(What you have to do) Repeat exactly the lines running from the first line of the data to the line containing "CT, ST = math.cos(TH), math.sin(TH)", both ends included, and nothing else; drop the pictures.

++++ Source excerpt ++++

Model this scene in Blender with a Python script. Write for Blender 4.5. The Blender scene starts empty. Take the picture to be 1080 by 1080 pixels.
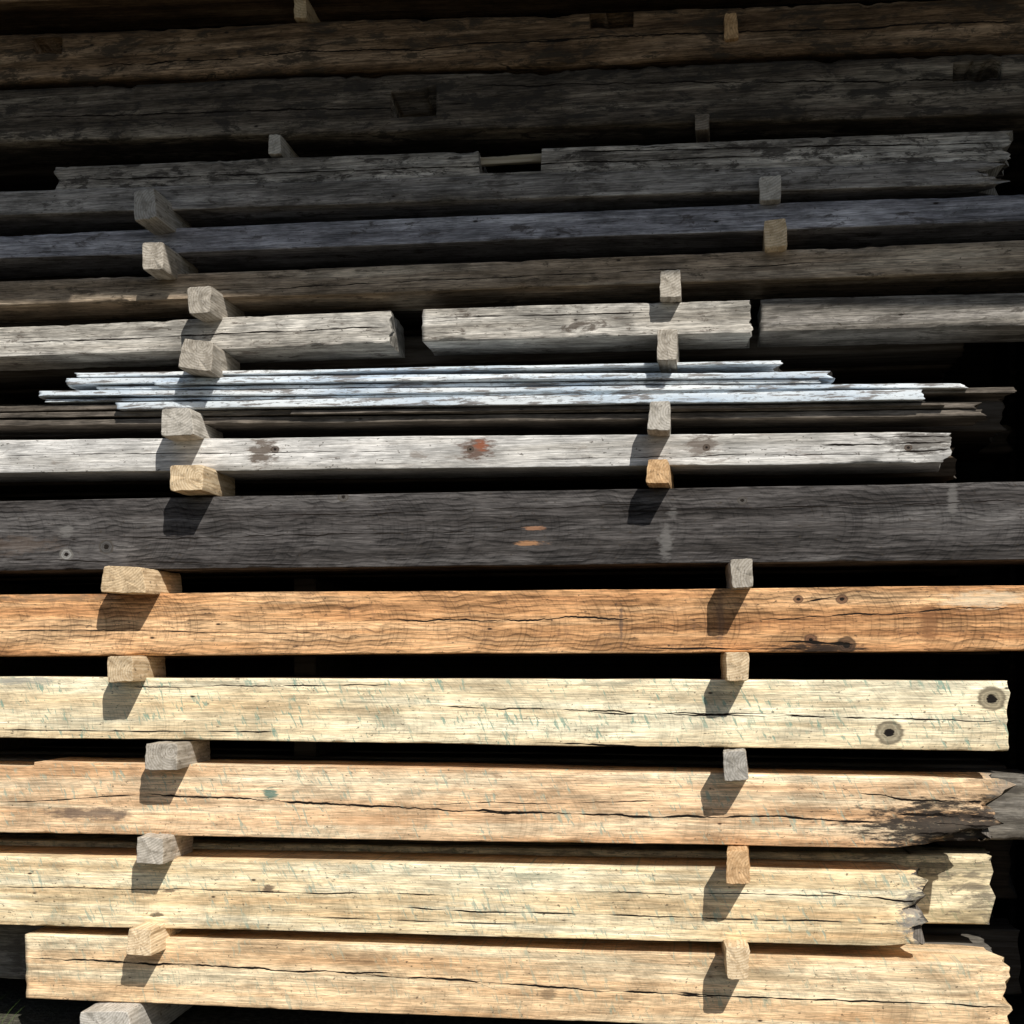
import bpy, bmesh, math, random
from mathutils import Vector, noise
random.seed(7)
sc = bpy.context.scene
D, H, TH, F = 5.0, 1.52, math.radians(8.0), 1400.0
CT, ST = math.cos(TH), math.sin(TH)

def W(u, v, p=0.0):
    """survey coordinates of the elevation drawing -> metres on the vertical face plane y=-p"""
    t = (u-540)/F; d = D-p
    return d*(t*CT-ST)/(CT+t*ST), H+(700-v)/F*d/(CT+t*ST)

# ------------------------------------------------------------------ node helper
class NT:
    def __init__(s, name):
        s.m = bpy.data.materials.new(name); s.m.use_nodes = True
        s.t = s.m.node_tree; s.t.nodes.clear()
    def n(s, typ, **kw):
        nd = s.t.nodes.new(typ)
        for k, v in kw.items(): setattr(nd, k, v)
        return nd
    def l(s, a, b): s.t.links.new(a, b)
    def put(s, sock, val):
        if isinstance(val, bpy.types.NodeSocket): s.l(val, sock)
        else: sock.default_value = val
    def math(s, op, a, b=None, c=None, clamp=False):
        nd = s.n('ShaderNodeMath', operation=op); nd.use_clamp = clamp
        s.put(nd.inputs[0], a)
        if b is not None: s.put(nd.inputs[1], b)
        if c is not None: s.put(nd.inputs[2], c)
        return nd.outputs[0]
    def mapping(s, vec, scale, loc=(0,0,0), rot=(0,0,0)):
        nd = s.n('ShaderNodeMapping'); s.l(vec, nd.inputs[0])
        nd.inputs['Scale'].default_value = scale; nd.inputs['Location'].default_value = loc
        nd.inputs['Rotation'].default_value = rot
        return nd.outputs[0]
    def noise(s, vec, scale=1, detail=4, rough=.55, dist=0):
        nd = s.n('ShaderNodeTexNoise'); s.l(vec, nd.inputs['Vector'])
        nd.inputs['Scale'].default_value = scale; nd.inputs['Detail'].default_value = detail
        nd.inputs['Roughness'].default_value = rough; nd.inputs['Distortion'].default_value = dist
        return nd.outputs['Fac']
    def noise1(s, w, detail=3, rough=.6):
        nd = s.n('ShaderNodeTexNoise', noise_dimensions='1D'); s.l(w, nd.inputs['W'])
        nd.inputs['Scale'].default_value = 1; nd.inputs['Detail'].default_value = detail
        nd.inputs['Roughness'].default_value = rough
        return nd.outputs['Fac']
    def ss(s, val, a, b, lo=0., hi=1.):
        nd = s.n('ShaderNodeMapRange', interpolation_type='SMOOTHSTEP')
        s.l(val, nd.inputs[0])
        for i, x in zip((1,2,3,4), (a,b,lo,hi)): nd.inputs[i].default_value = x
        return nd.outputs[0]
    def mix(s, fac, a, b, mode='MIX'):
        nd = s.n('ShaderNodeMix', data_type='RGBA', blend_type=mode)
        s.put(nd.inputs[0], fac); s.put(nd.inputs[6], a); s.put(nd.inputs[7], b)
        return nd.outputs[2]
    def grey(s, v):
        cb = s.n('ShaderNodeCombineColor'); [s.l(v, cb.inputs[i]) for i in range(3)]; return cb.outputs[0]
    def ramp(s, fac, stops):
        nd = s.n('ShaderNodeValToRGB'); s.l(fac, nd.inputs[0])
        cr = nd.color_ramp
        while len(cr.elements) < len(stops): cr.elements.new(.5)
        for e, (p, c) in zip(cr.elements, stops): e.position = p; e.color = (*c, 1)
        return nd.outputs[0]
    def finish(s, col, rough=.8, bump=None, strength=.5, dist=.004, spec=.2):
        b = s.n('ShaderNodeBsdfPrincipled'); s.put(b.inputs['Base Color'], col)
        s.put(b.inputs['Roughness'], rough); b.inputs['Specular IOR Level'].default_value = spec
        if bump is not None:
            bn = s.n('ShaderNodeBump'); s.l(bump, bn.inputs['Height'])
            bn.inputs['Strength'].default_value = strength; bn.inputs['Distance'].default_value = dist
            s.l(bn.outputs[0], b.inputs['Normal'])
        o = s.n('ShaderNodeOutputMaterial'); s.l(b.outputs[0], o.inputs[0])
        return s.m

def C(c): return (*c, 1)
def simple_wood(name, c1, c2):
    s = NT(name); tc = s.n('ShaderNodeTexCoord').outputs['Object']
    n = s.noise(s.mapping(tc, (3,45,50)), 1, 4, .65)
    b = s.n('ShaderNodeBsdfDiffuse'); s.l(s.mix(s.ss(n,.35,.65), C(c1), C(c2)), b.inputs[0])
    o = s.n('ShaderNodeOutputMaterial'); s.l(b.outputs[0], o.inputs[0]); return s.m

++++

(Result of this exercise)
Model this scene in Blender with a Python script. Write for Blender 4.5. The Blender scene starts empty. Take the picture to be 1080 by 1080 pixels.
import bpy, bmesh, math, random
from mathutils import Vector, noise
random.seed(7)
sc = bpy.context.scene
D, H, TH, F = 5.0, 1.52, math.radians(8.0), 1400.0
CT, ST = math.cos(TH), math.sin(TH)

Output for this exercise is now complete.